Поэтому такое состояние в культуре наделяется максимальным ценностным рангом. И в той мере, в какой становится ценностью, – оно опосредует, переводит, сопоставляет любые значимые социальные напряжения, конденсирует смысловое многообразие реальности. Это максимум полноты самоощущения в отношении к Другому как полноценному субъекту. Иными словами, секс – такой же культурный код, как и прочие знаковые системы в культуре – языки кулинарии и социальной иерархии, этикета и моды. Однако, в отличие от них, любые ценности культуры он переводит на аффект. Поэтому секс – важная тема культуры, значимый элемент в механизмах культурного смыслообразования.

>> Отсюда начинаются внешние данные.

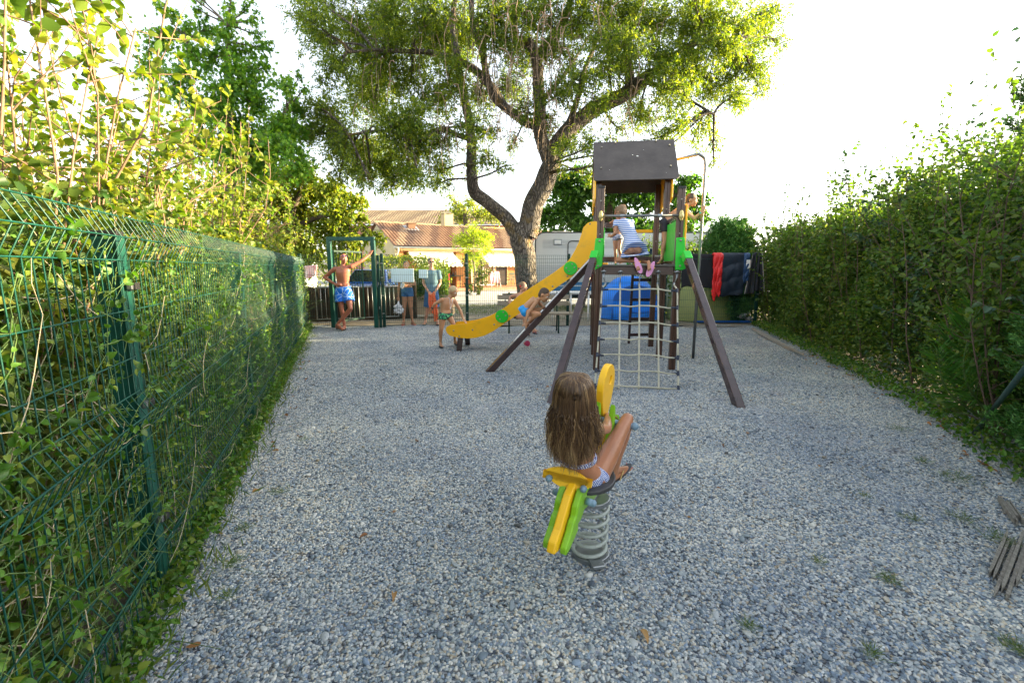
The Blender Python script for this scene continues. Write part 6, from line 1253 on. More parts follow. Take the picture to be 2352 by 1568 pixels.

Любовь (секс) восстанавливает тот пласт первичного, базового доверия к реальности, которым характеризуется лишь начало жизни – первые фазы самовосприятия, первые детские (не младенческие, а именно детские) годы. Отсутствие угрозы, страхов, наличие теплой, неповторимой волны заботы и ласки, идущей к ребенку от родных, главным образом, от матери, создает тот энергетический ресурс, энергетику личности, которая во всей последующей жизни лишь трансформируется в различные формы интереса и ценностей.

Степень последующей цивилизованности человека в известной мере как раз и определяется балансом, тактом социального дисциплинирования и вместе с тем – сохранения в себе этой изначальной энергетики, заинтересованного и позитивного отношения к трансформациям и заместителям первичных партнеров. Перверсии этих отношений, этого слоя чувств могут быть самыми различными, в том числе ужасными. Но что несомненно – это то, что человеческий интерес к реальности связан с разными формами осмысления этого первичного экзистенциального опыта. Все зависит от того, в какой схеме отношений значимых Других он будет закрепляться и распределяться.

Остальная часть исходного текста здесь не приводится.